Repeat verbatim only the lines from the opening of the material below through the one that contains "ceilz(4.42)-.05), .12, .12, 5), W_BEAMX)".

--- Begin ---

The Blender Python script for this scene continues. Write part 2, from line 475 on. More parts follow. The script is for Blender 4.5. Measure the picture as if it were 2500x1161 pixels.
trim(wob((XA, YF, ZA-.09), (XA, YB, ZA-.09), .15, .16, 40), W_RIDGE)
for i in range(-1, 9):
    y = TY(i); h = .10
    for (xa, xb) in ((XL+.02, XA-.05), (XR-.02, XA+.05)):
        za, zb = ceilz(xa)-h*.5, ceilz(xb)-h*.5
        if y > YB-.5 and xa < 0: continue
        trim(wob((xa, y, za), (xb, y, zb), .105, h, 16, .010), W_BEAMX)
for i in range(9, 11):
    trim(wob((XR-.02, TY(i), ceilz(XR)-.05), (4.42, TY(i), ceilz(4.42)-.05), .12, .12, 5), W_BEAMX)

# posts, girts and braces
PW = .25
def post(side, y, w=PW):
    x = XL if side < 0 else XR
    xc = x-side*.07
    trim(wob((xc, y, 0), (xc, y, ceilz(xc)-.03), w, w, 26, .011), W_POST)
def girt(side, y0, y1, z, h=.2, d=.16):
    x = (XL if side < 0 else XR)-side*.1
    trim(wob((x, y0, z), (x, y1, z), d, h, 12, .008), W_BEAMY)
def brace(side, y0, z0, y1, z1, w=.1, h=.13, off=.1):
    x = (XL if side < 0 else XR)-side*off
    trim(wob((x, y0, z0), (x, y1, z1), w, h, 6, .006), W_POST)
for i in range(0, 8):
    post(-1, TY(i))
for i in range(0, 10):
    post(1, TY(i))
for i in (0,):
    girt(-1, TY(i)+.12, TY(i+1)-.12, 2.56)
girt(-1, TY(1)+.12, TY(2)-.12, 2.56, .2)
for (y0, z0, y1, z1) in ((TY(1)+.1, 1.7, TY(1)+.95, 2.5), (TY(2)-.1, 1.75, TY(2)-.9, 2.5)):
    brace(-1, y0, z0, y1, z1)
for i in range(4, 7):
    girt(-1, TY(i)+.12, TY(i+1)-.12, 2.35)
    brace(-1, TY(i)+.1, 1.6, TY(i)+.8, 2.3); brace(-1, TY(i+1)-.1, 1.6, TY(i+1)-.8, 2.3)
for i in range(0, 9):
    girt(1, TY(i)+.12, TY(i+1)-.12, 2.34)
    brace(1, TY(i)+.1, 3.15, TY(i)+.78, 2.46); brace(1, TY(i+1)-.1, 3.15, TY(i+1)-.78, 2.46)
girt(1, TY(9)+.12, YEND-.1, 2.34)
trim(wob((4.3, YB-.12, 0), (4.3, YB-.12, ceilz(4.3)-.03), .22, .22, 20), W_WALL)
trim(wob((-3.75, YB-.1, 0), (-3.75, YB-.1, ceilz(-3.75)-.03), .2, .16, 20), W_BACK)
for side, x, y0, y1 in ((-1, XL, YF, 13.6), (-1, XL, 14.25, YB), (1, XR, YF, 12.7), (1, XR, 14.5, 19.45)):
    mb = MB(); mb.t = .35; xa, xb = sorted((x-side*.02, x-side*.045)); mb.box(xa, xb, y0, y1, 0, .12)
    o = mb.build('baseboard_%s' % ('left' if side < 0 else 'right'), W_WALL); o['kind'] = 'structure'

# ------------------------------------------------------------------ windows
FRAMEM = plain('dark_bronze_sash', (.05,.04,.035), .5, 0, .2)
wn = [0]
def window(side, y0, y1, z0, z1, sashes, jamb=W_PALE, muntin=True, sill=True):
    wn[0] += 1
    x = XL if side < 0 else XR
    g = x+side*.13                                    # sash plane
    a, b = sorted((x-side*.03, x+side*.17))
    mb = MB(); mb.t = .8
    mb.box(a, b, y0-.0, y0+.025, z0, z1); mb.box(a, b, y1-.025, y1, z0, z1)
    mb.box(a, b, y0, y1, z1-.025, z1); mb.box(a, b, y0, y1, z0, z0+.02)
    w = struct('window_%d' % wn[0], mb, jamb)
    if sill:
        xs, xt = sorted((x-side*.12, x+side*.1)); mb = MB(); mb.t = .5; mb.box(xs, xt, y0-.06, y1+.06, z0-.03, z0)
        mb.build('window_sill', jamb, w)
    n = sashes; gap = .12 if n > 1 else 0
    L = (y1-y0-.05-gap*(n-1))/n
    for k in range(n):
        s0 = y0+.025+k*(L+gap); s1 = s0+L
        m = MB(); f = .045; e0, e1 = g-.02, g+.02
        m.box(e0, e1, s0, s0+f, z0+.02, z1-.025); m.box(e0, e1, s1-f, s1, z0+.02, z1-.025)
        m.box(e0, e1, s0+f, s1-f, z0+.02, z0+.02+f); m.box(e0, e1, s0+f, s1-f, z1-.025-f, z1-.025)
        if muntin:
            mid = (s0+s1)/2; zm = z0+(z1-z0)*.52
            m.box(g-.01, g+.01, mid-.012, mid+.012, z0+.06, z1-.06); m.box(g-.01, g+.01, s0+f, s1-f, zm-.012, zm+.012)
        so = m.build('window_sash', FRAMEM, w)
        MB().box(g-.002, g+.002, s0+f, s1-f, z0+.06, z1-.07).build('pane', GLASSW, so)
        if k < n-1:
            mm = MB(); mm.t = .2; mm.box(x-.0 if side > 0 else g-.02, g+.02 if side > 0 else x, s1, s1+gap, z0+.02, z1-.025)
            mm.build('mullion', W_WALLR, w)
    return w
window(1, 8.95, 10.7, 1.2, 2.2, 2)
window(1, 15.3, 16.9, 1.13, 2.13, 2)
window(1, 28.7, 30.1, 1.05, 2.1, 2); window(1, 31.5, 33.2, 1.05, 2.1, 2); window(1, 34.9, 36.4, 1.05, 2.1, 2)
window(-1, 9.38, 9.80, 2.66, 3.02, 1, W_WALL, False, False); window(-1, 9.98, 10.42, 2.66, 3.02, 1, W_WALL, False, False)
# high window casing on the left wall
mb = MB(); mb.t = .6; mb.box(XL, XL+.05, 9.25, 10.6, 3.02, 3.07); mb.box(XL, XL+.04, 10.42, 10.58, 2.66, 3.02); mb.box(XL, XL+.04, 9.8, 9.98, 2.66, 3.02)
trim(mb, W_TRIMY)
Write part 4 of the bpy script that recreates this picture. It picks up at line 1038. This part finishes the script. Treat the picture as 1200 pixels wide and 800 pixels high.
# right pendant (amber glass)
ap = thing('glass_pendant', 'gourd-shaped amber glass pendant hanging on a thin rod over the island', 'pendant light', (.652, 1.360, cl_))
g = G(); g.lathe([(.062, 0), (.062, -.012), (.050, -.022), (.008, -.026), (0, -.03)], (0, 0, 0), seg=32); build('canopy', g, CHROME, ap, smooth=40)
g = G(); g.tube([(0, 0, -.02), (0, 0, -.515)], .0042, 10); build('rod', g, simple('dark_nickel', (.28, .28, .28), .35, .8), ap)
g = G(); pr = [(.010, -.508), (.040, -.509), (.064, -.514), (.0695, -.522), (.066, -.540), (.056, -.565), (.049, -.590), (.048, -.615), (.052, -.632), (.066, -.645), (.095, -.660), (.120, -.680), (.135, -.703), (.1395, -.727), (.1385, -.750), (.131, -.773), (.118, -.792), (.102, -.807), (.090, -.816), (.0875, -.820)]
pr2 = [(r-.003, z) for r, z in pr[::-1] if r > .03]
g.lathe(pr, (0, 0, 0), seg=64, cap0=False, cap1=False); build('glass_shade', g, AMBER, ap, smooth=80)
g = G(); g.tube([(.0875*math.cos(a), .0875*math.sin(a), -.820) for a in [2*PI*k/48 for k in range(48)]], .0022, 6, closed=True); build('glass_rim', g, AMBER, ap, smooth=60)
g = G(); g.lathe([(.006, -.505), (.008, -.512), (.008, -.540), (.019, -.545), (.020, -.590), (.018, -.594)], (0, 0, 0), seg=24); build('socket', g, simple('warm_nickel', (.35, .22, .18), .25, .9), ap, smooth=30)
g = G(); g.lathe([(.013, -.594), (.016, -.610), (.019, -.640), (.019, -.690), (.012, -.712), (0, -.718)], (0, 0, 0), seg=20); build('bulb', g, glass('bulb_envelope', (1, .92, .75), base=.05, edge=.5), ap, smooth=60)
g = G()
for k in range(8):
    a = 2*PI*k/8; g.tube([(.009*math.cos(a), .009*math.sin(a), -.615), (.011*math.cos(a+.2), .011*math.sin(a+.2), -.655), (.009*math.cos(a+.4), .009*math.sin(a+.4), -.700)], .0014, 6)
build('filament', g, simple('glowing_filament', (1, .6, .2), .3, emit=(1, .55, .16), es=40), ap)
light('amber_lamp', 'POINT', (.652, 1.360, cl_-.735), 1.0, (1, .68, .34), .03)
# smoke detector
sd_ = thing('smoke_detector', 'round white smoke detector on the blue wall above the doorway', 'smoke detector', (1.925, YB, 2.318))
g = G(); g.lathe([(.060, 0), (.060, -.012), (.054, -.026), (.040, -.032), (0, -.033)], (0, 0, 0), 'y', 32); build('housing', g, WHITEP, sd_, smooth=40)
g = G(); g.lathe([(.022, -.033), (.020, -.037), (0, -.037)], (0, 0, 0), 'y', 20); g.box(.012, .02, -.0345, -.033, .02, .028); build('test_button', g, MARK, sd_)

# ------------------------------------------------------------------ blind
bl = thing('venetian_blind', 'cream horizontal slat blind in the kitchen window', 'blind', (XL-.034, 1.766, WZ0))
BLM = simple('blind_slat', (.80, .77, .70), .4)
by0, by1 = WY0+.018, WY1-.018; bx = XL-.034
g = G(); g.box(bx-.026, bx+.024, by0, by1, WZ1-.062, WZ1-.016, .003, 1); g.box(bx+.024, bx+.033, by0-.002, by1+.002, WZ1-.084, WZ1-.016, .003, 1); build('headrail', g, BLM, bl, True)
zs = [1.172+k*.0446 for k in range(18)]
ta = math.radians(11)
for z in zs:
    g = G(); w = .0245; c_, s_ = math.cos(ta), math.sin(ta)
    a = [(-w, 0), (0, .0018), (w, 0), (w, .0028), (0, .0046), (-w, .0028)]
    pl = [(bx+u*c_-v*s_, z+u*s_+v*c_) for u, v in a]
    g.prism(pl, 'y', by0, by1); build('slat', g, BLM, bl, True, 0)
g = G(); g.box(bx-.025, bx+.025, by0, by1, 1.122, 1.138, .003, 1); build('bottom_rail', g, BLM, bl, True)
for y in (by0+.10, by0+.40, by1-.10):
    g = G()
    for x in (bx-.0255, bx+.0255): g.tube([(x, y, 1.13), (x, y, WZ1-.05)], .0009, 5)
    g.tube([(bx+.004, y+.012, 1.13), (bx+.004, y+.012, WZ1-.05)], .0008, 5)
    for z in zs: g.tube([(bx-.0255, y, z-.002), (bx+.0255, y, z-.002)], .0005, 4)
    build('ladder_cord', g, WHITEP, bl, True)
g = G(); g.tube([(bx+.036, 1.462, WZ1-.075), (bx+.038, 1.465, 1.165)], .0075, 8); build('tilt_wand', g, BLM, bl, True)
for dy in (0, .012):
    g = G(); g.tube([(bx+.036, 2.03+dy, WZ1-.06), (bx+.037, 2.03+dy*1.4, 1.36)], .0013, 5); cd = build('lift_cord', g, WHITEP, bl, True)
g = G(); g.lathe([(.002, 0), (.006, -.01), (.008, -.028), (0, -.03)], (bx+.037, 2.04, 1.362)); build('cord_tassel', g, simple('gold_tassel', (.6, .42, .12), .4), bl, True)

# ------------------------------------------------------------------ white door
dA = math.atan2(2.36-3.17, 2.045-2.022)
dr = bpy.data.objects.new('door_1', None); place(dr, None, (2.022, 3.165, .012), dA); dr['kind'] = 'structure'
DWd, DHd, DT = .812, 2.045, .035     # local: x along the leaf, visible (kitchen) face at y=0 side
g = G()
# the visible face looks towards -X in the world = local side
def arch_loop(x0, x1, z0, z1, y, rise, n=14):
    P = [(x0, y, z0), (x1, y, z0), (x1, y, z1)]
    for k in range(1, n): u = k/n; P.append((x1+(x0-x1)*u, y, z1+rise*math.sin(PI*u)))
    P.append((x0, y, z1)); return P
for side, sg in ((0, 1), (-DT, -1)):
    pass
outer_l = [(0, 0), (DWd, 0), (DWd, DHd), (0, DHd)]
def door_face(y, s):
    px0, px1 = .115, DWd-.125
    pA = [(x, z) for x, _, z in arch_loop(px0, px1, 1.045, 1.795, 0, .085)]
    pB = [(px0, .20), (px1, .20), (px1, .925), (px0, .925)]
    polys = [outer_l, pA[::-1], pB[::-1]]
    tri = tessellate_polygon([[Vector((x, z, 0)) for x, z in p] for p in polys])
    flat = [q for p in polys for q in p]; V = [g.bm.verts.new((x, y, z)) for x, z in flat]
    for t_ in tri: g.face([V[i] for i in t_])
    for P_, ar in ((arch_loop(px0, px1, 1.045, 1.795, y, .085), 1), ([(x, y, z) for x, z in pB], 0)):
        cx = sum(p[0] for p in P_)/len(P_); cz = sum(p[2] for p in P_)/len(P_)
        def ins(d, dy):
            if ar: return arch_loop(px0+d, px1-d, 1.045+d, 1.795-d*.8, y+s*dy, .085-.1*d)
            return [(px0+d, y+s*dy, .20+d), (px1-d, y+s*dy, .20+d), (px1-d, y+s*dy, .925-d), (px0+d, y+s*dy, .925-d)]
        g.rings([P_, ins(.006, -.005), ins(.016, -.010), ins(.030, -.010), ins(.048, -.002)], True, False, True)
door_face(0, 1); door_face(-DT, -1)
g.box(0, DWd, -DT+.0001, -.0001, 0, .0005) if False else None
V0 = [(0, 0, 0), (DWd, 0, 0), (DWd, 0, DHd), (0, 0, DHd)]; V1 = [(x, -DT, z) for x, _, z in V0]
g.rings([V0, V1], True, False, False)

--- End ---

- [FULL RESPONSE]:
The Blender Python script for this scene continues. Write part 2, from line 475 on. More parts follow. The script is for Blender 4.5. Measure the picture as if it were 2500x1161 pixels.
trim(wob((XA, YF, ZA-.09), (XA, YB, ZA-.09), .15, .16, 40), W_RIDGE)
for i in range(-1, 9):
    y = TY(i); h = .10
    for (xa, xb) in ((XL+.02, XA-.05), (XR-.02, XA+.05)):
        za, zb = ceilz(xa)-h*.5, ceilz(xb)-h*.5
        if y > YB-.5 and xa < 0: continue
        trim(wob((xa, y, za), (xb, y, zb), .105, h, 16, .010), W_BEAMX)
for i in range(9, 11):
    trim(wob((XR-.02, TY(i), ceilz(XR)-.05), (4.42, TY(i), ceilz(4.42)-.05), .12, .12, 5), W_BEAMX)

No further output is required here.